-- Start of ENTRIES SHOWN --
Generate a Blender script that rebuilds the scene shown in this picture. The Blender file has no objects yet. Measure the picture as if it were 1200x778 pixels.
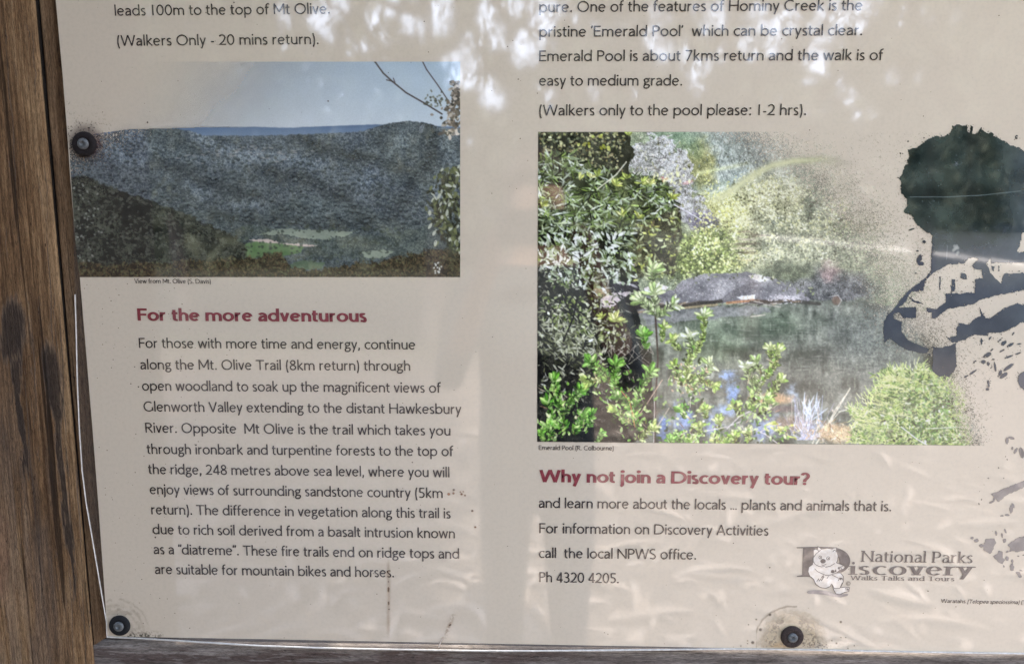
import bpy, bmesh, math, random
import numpy as np
from mathutils import Vector, Matrix

C = bpy.context
scn = C.scene
rng = np.random.default_rng(7)
random.seed(7)

# ------------------------------------------------------------------ camera
CAM_Y, CAM_Z = -0.765, 1.55
PITCH, YAW, ROLL = math.radians(8.127), math.radians(-1.638), 0.0
FPX = 900.0                                   # focal length for a 1200 px wide frame
cy_, sy_ = math.cos(YAW), math.sin(YAW)
cp_, sp_ = math.cos(PITCH), math.sin(PITCH)
FWD = np.array([sy_*cp_, cy_*cp_, -sp_])
RGT = np.array([cy_, -sy_, 0.0])
UPV = np.cross(RGT, FWD)

def P(x, y):
    """point of the sign's plane (Y = 0) seen at photo pixel x, y -> (X, Z)"""
    d = RGT*((x-600.0)/FPX) + UPV*((389.0-y)/FPX) + FWD
    t = -CAM_Y/d[1]
    return d[0]*t, CAM_Z + d[2]*t

cam_d = bpy.data.cameras.new('camera')
cam = bpy.data.objects.new('camera', cam_d)
scn.collection.objects.link(cam)
cam_d.sensor_width = 36.0
cam_d.lens = 36.0*FPX/1200.0
cam_d.clip_start = 0.01
cam_d.clip_end = 2000
m = Matrix(((RGT[0], UPV[0], -FWD[0], 0), (RGT[1], UPV[1], -FWD[1], 0), (RGT[2], UPV[2], -FWD[2], 0), (0, 0, 0, 1)))
cam.matrix_world = Matrix.Translation((0, CAM_Y, CAM_Z)) @ m
scn.camera = cam

# ------------------------------------------------------------------ light
SUN_EL, SUN_AZ = math.radians(56), math.radians(12)     # the sun stands behind the sign
world = bpy.data.worlds.new('World')
scn.world = world
world.use_nodes = True
wn = world.node_tree
sky = wn.nodes.new('ShaderNodeTexSky')
sky.sky_type = 'NISHITA'
sky.sun_disc = False
sky.sun_elevation = SUN_EL
sky.sun_rotation = SUN_AZ
sky.dust_density = 2.0
wn.nodes['Background'].inputs['Strength'].default_value = 0.15
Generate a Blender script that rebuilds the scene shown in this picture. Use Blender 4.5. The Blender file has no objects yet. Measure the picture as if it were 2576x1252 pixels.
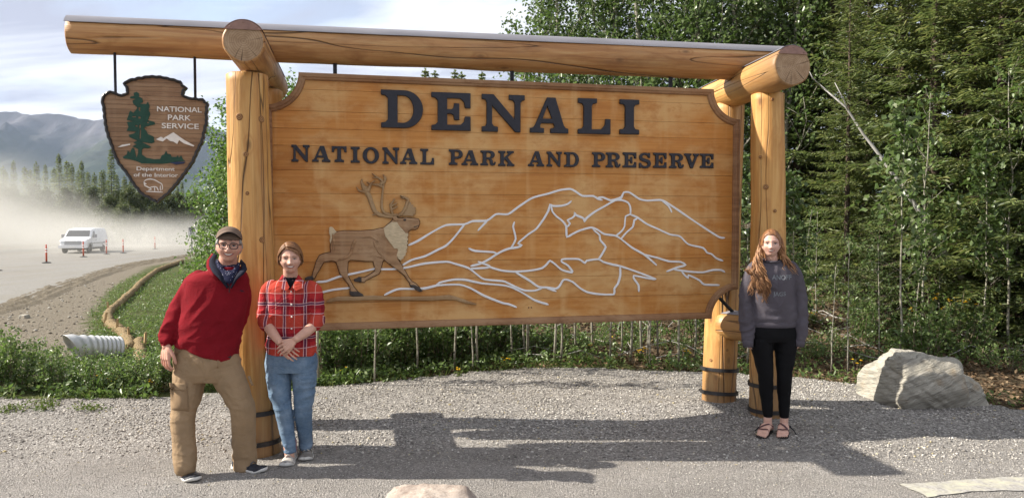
import bpy, bmesh, math, random
import numpy as np
from math import sin, cos, pi, radians, sqrt, atan2, exp
from mathutils import Vector, Matrix, noise as MN
from mathutils.geometry import tessellate_polygon

random.seed(7)
rng = np.random.default_rng(11)
scene = bpy.context.scene
C = scene.collection

# ------------------------------------------------------------------ camera, light, exposure
FPX, CXP, CYP = 1950.0, 1288.0, 626.0        # focal length and centre, in units of a 2576 x 1252 picture
PITCH = math.atan(72.0 / FPX)
CAMZ = 1.75
cam_d = bpy.data.cameras.new('camera')
cam_d.sensor_width = 36.0
cam_d.lens = 36.0 * FPX / 2576.0
cam_d.clip_start, cam_d.clip_end = 0.05, 20000
cam = bpy.data.objects.new('camera', cam_d)
cam.location = (0, 0, CAMZ)
cam.rotation_euler = (pi / 2 - PITCH, 0, 0)
C.objects.link(cam)
scene.camera = cam

LDIR = Vector((1.45, -0.03, -1.0)).normalized()       # the way the sunlight travels
SUN_EL = math.asin(-LDIR.z)
SUN_ROT = math.atan2(-LDIR.x, -LDIR.y)
sun_d = bpy.data.lights.new('sun', 'SUN')
sun_d.energy = 4.0
sun_d.angle = radians(0.55)
sun_d.color = (1.0, 0.93, 0.82)
sun = bpy.data.objects.new('sun', sun_d)
sun.rotation_euler = LDIR.to_track_quat('-Z', 'Y').to_euler()
sun.location = (-30, 0, 30)
C.objects.link(sun)

world = bpy.data.worlds.new('World')
scene.world = world
world.use_nodes = True
wn, wl = world.node_tree.nodes, world.node_tree.links
wn.clear()
w_out = wn.new('ShaderNodeOutputWorld')
w_bg = wn.new('ShaderNodeBackground')
w_bg.inputs["Strength"].default_value = 0.1
w_sky = wn.new('ShaderNodeTexSky')
w_sky.sky_type = 'NISHITA'
w_sky.sun_disc = False
w_sky.sun_elevation = SUN_EL
w_sky.sun_rotation = SUN_ROT
w_sky.air_density, w_sky.dust_density, w_sky.ozone_density = 1.0, 1.5, 1.0
w_tc = wn.new('ShaderNodeTexCoord')
w_sep = wn.new('ShaderNodeSeparateXYZ')
wl.new(w_tc.outputs['Generated'], w_sep.inputs[0])
def wmath(op, a, b=None):
    n = wn.new('ShaderNodeMath'); n.operation = op
    for i, v in enumerate((a, b)):
        if v is None: continue
        if isinstance(v, (int, float)): n.inputs[i].default_value = v
        else: wl.new(v, n.inputs[i])
    return n.outputs[0]
zc = wmath('MAXIMUM', w_sep.outputs[2], 0.0)
den = wmath('ADD', zc, 0.22)
w_cmb = wn.new('ShaderNodeCombineXYZ')
wl.new(wmath('DIVIDE', w_sep.outputs[0], den), w_cmb.inputs[0])
wl.new(wmath('DIVIDE', w_sep.outputs[1], den), w_cmb.inputs[1])
w_map = wn.new('ShaderNodeMapping')
w_map.inputs['Scale'].default_value = (0.9, 1.25, 1)
w_map.inputs['Rotation'].default_value = (0, 0, 0.35)
w_map.inputs['Location'].default_value = (3.1, 0.6, 0)
wl.new(w_cmb.outputs[0], w_map.inputs[0])
w_n1 = wn.new('ShaderNodeTexNoise')
w_n1.inputs['Scale'].default_value = 1.35
w_n1.inputs['Detail'].default_value = 7
w_n1.inputs['Roughness'].default_value = 0.56
w_n1.inputs['Distortion'].default_value = 0.25
wl.new(w_map.outputs[0], w_n1.inputs['Vector'])
w_r1 = wn.new('ShaderNodeValToRGB')          # cloud cover
w_r1.color_ramp.elements[0].position, w_r1.color_ramp.elements[0].color = 0.30, (0.55, 0.55, 0.55, 1)
w_r1.color_ramp.elements[1].position, w_r1.color_ramp.elements[1].color = 0.50, (1, 1, 1, 1)
wl.new(w_n1.outputs[0], w_r1.inputs[0])
w_n2 = wn.new('ShaderNodeTexNoise')
w_n2.inputs['Scale'].default_value = 1.9
w_n2.inputs['Detail'].default_value = 6
w_n2.inputs['Roughness'].default_value = 0.5
w_n2.inputs['Distortion'].default_value = 0.4
w_map2 = wn.new('ShaderNodeMapping')
w_map2.inputs['Scale'].default_value = (0.6, 1.6, 1)
w_map2.inputs['Rotation'].default_value = (0, 0, -0.2)
w_map2.inputs['Location'].default_value = (7.7, 2.3, 0)
wl.new(w_cmb.outputs[0], w_map2.inputs[0])
wl.new(w_map2.outputs[0], w_n2.inputs['Vector'])
w_r2 = wn.new('ShaderNodeValToRGB')          # the clouds' own grey and white
w_r2.color_ramp.elements[0].position, w_r2.color_ramp.elements[0].color = 0.42, (1.95, 2.02, 2.5, 1)
w_r2.color_ramp.elements[1].position, w_r2.color_ramp.elements[1].color = 0.60, (4.25, 4.3, 4.45, 1)
wl.new(w_n2.outputs[0], w_r2.inputs[0])
w_mix = wn.new('ShaderNodeMix'); w_mix.data_type = 'RGBA'
wl.new(w_r1.outputs[0], w_mix.inputs[0])
wl.new(w_sky.outputs[0], w_mix.inputs[6])
wl.new(w_r2.outputs[0], w_mix.inputs[7])
wl.new(w_mix.outputs[2], w_bg.inputs['Color'])
wl.new(w_bg.outputs[0], w_out.inputs[0])

scene.view_settings.view_transform = 'Standard'
scene.view_settings.look = 'None'
scene.view_settings.exposure = 1.5
scene.view_settings.gamma = 1.0
scene.view_settings.use_curve_mapping = False
scene.render.engine = 'CYCLES'
cy = scene.cycles
cy.max_bounces, cy.diffuse_bounces, cy.glossy_bounces = 8, 5, 2
cy.transmission_bounces, cy.transparent_max_bounces, cy.volume_bounces = 5, 8, 1
cy.use_denoising = True
cy.volume_step_rate = 2.0
cy.volume_max_steps = 96
cy.caustics_reflective = cy.caustics_refractive = False

# ------------------------------------------------------------------ picture to place
cP, sP = cos(PITCH), sin(PITCH)
def ray(px, py):
    a, b = (px - CXP) / FPX, -(py - CYP) / FPX
    return Vector((a, cP + b * sP, -sP + b * cP))
CAM = Vector((0, 0, CAMZ))
def on_y(px, py, Y):
    d = ray(px, py); return CAM + d * (Y / d.y)
def on_z(px, py, z=0.0):
    d = ray(px, py); return CAM + d * ((z - CAMZ) / d.z)
def on_plane(px, py, p0, n):
    d = ray(px, py); return CAM + d * ((p0 - CAM).dot(n) / d.dot(n))
def S(x, y):                                    # full-size picture to 2576-wide picture
    return x / 1.56522, y / 1.56522

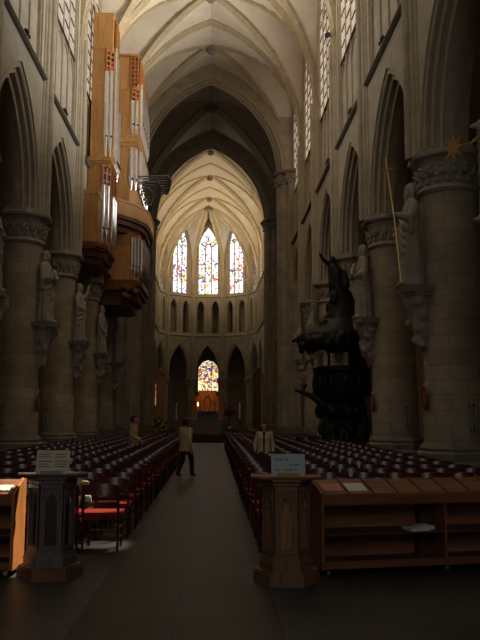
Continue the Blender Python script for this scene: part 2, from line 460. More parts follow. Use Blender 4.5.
STEPS = [(0.0, .06), (.14, .20), (.30, .38), (.44, .56), (.44, .68), (.30, .86), (.14, 1.04), (0.0, 1.2)]
walls = {}
for sx, side in ((-1, 'left'), (1, 'right')):
    wmb = MB(); root = link('wall_%s' % side, bpy.data.meshes.new('wall')); root['kind'] = 'structure'
    for k in range(1, 8):
        yc = BAY * (k + .5)
        F = Frame((sx * XW, yc, 0), (0, 1, 0), (sx, 0, 0))
        elevation_bay(wmb, F, BAY / 2, root, ARC, WIN, ZSTR, ZSILL, g_nave_l if sx < 0 else g_nave_r, 4, STEPS)
        string_course(F, -BAY / 2 + .42, BAY / 2 - .42, ZSTR)
        # aisle face of the wall
        FA = Frame((sx * (XW + 1.2), yc, 0), (0, 1, 0), (sx, 0, 0))
        wall_open(wmb, FA, -BAY / 2, BAY / 2, ARC['zs'] - .05, 14, lancet(ARC['a'], ARC['zs'], ARC['h']), ARC['zs'] - .05)
    # aisle outer wall
    wmb.quad((sx * 11.6, -3, 0), (sx * 11.6, YP1, 0), (sx * 11.6, YP1, 14), (sx * 11.6, -3, 14))
    me = wmb.mesh('wall_%s' % side, fix=False); me.materials.append(M['wall']); old = root.data; root.data = me; bpy.data.meshes.remove(old)
    # wall shafts rising from every capital to the vault
    for k in range(1, 8):
        y = BAY * k; mb = MB()
        for (dx, dy, r) in ((-.16, 0, .13), (-.06, -.20, .10), (-.06, .20, .10), (0, -.35, .07), (0, .35, .07)):
            mb.tube([(sx * (XW + dx), y + dy, 8.1), (sx * (XW + dx), y + dy, SP)], r, 10)
        mb.build('wall_shaft', M['moulding'], root, 40)
    walls[side] = root
    # aisle ceiling
# west front behind the entrance, with an unseen window added to light the foreground
wm = MB(); FW = Frame((0, -9, 0), (1, 0, 0), (0, -1, 0)); WA = lancet(2.5, 13.5, 5.0)
wall_open(wm, FW, -16, 16, 0, 26, WA, 5.5)
wback = struct('wall_west', wm, M['stone'])
arch_orders(FW, 2.5, 13.5, 5.0, [(0, .1), (.15, .25), (.15, .5)], roll=.08, zfoot=5.5).build('window_reveal', M['moulding'], wback, 35)
window_unit(FW, 2.34, 13.5, 4.8, 5.5, .3, 4, glass_mat('west_fill_glass', (1.0, .93, .86), 2.9, .3, .4), True)
# ------------------------------------------------------------------ vaults
RIB = [(-.20, -.06), (-.20, .10), (-.12, .16), (-.09, .30), (.09, .30), (.12, .16), (.20, .10), (.20, -.06)]
TRV = [(-.34, -.06), (-.34, .16), (-.20, .24), (-.16, .42), (.16, .42), (.20, .24), (.34, .16), (.34, -.06)]
ceil_mb = MB(); ceiling = link('ceiling', bpy.data.meshes.new('ceiling')); ceiling['kind'] = 'structure'
def vz(u, sp=SP, h=HV - SP): return sp + h * P1(min(1, abs(u)))
def vault_bay(y0, y1, hx, sp=SP, h=HV - SP, nx=20, ny=16, mb=ceil_mb, cx=lambda y: 0.0):
    ym = (y0 + y1) / 2; hy = (y1 - y0) / 2
    V = []
    for j in range(ny + 1):
        y = y0 + (y1 - y0) * j / ny
        for i in range(nx + 1):
            x = -hx + 2 * hx * i / nx
            u = min(abs(x) / hx, abs(y - ym) / hy)
            V.append((x + cx(y), y, vz(u, sp, h)))
    W = nx + 1
    mb.add(V, [(j * W + i, j * W + i + 1, (j + 1) * W + i + 1, (j + 1) * W + i) for j in range(ny) for i in range(nx)])
def curve_rib(p0, p1, sp=SP, h=HV - SP, prof=RIB, parent=None, n=26, name='vault_rib'):
    """pointed rib from wall point p0 over the crown to p1 (plan points)"""
    p0 = Vector((p0[0], p0[1], 0)); p1 = Vector((p1[0], p1[1], 0)); pts = []
    for i in range(n + 1):
        u = -math.cos(PI * i / n)
        p = (p0 + p1) / 2 + (p1 - p0) / 2 * u; p.z = vz(u, sp, h) ; pts.append(p)
    d = (p1 - p0).normalized(); B = Vector((-d.y, d.x, 0))
    mb = MB(); mb.sweep(pts, [(b, n_) for b, n_ in prof], -B)
    return mb.build(name, M['rib'], parent or ceiling, 40)
def boss(x, y, z, r=.27, parent=None):
    mb = MB(); mb.lathe([(.05, -.52), (r * .7, -.50), (r, -.38), (r * .8, -.28), (r * 1.05, -.2), (r * .9, 0)], (x, y, z), 14, rfun=lambda t, z: 1 + .08 * math.cos(6 * t))
    return mb.build('vault_boss', M['base'], parent or ceiling, 40)
for k in range(1, 8):
    y0, y1 = BAY * k, BAY * (k + 1)
    vault_bay(y0, y1, XW)
    curve_rib((-XW, y0), (XW, y1)); curve_rib((XW, y0), (-XW, y1))
    if k > 1: curve_rib((-XW, y0), (XW, y0), prof=TRV, name='transverse_arch')
    for sx in (-1, 1): 
        pass
    boss(0, (y0 + y1) / 2, HV)
# crossing
vault_bay(YP1, YP2, 5.8, nx=24, ny=24)
curve_rib((-5.8, YP1), (5.8, YP2), prof=TRV); curve_rib((5.8, YP1), (-5.8, YP2), prof=TRV); boss(0, 54.45, HV, .55)
# choir
YCH = [YP2, YP2 + 7.3, YP2 + 14.6, YAP]; XCH = 5.5
for i in range(3):
    y0, y1 = YCH[i], YCH[i + 1]; c0, c1 = bend(y0 + .001), bend(y1)
    vault_bay(y0, y1, XCH, cx=bend)
    curve_rib((c0 - XCH, y0), (c1 + XCH, y1)); curve_rib((c0 + XCH, y0), (c1 - XCH, y1))
    curve_rib((c1 - XCH, y1), (c1 + XCH, y1), prof=RIB if i < 2 else TRV, name='transverse_arch')
    boss((c0 + c1) / 2, (y0 + y1) / 2, HV)
CXA = bend(YAP + 4)
RV = RAP / math.cos(R(18))
def apse_pt(ang, r): return Vector((CXA + r * math.sin(ang), YAP + r * math.cos(ang), 0))
def apse_vault():
    mb = ceil_mb; nr, nt = 12, 10
    for s in range(5):
        th0 = R(-90 + 36 * s)
        V = []
        for j in range(nr + 1):
            for i in range(nt + 1):
                d = (i / nt - .5) * 36; rad = RAP / math.cos(R(d)) * j / nr
                u = min(j / nr, abs(d) / 18)
                p = apse_pt(th0 + R(18 + d), rad); p.z = vz(u); V.append(p)
        W = nt + 1
        mb.add(V, [(j * W + i, j * W + i + 1, (j + 1) * W + i + 1, (j + 1) * W + i) for j in range(nr) for i in range(nt)])
    for s in range(6):
        th = R(-90 + 36 * s); pts = []
        for i in range(17):
            u = math.sin(PI / 2 * i / 16)
            p = apse_pt(th, RV * (1 - u) if False else RV * math.cos(PI / 2 * i / 16)); p.z = vz(math.cos(PI / 2 * i / 16)); pts.append(p)
        d = (apse_pt(th, 1) - apse_pt(th, 0)).normalized(); B = Vector((-d.y, d.x, 0))
        m2 = MB(); m2.sweep(pts, RIB, B); m2.build('vault_rib', M['rib'], ceiling, 40)
apse_vault(); boss(CXA, YAP, HV, .5)
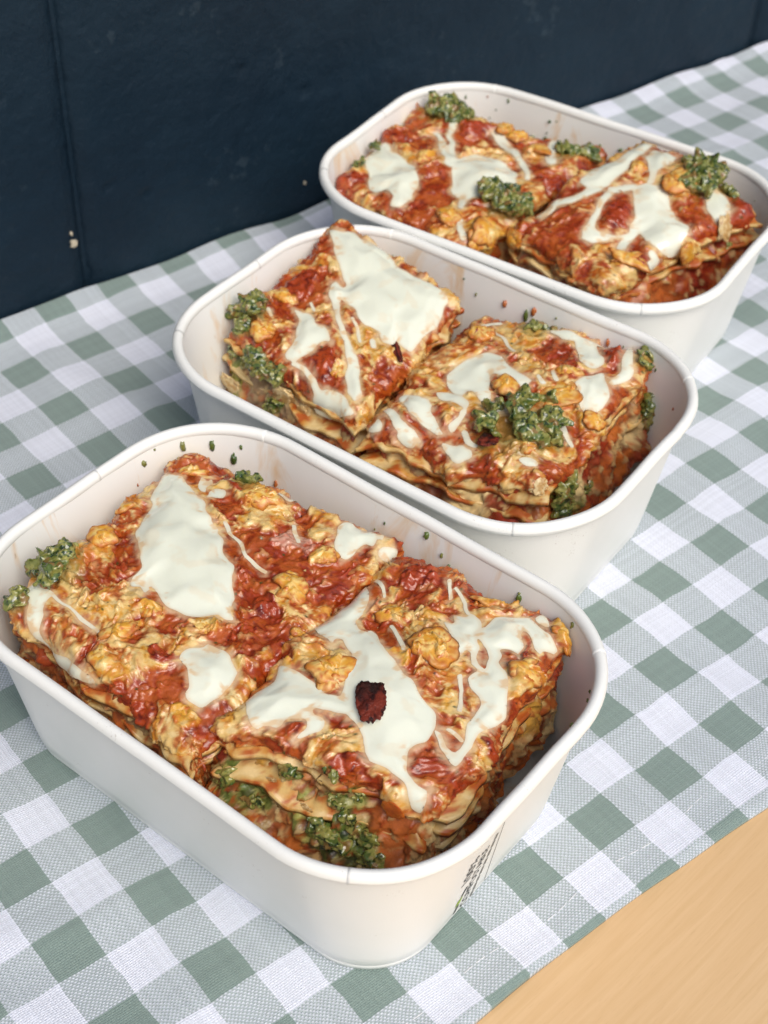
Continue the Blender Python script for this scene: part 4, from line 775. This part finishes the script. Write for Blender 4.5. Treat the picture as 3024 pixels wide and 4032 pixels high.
-- End of ENTRIES SHOWN --
WRITTEN EXERCISE: Using the listing above, list every line in which the string "part" occurs.

EXERCISE SOLUTION:
Continue the Blender Python script for this scene: part 2, from line 460. More parts follow. Use Blender 4.5.
Continue the Blender Python script for this scene: part 4, from line 775. This part finishes the script. Write for Blender 4.5. Treat the picture as 3024 pixels wide and 4032 pixels high.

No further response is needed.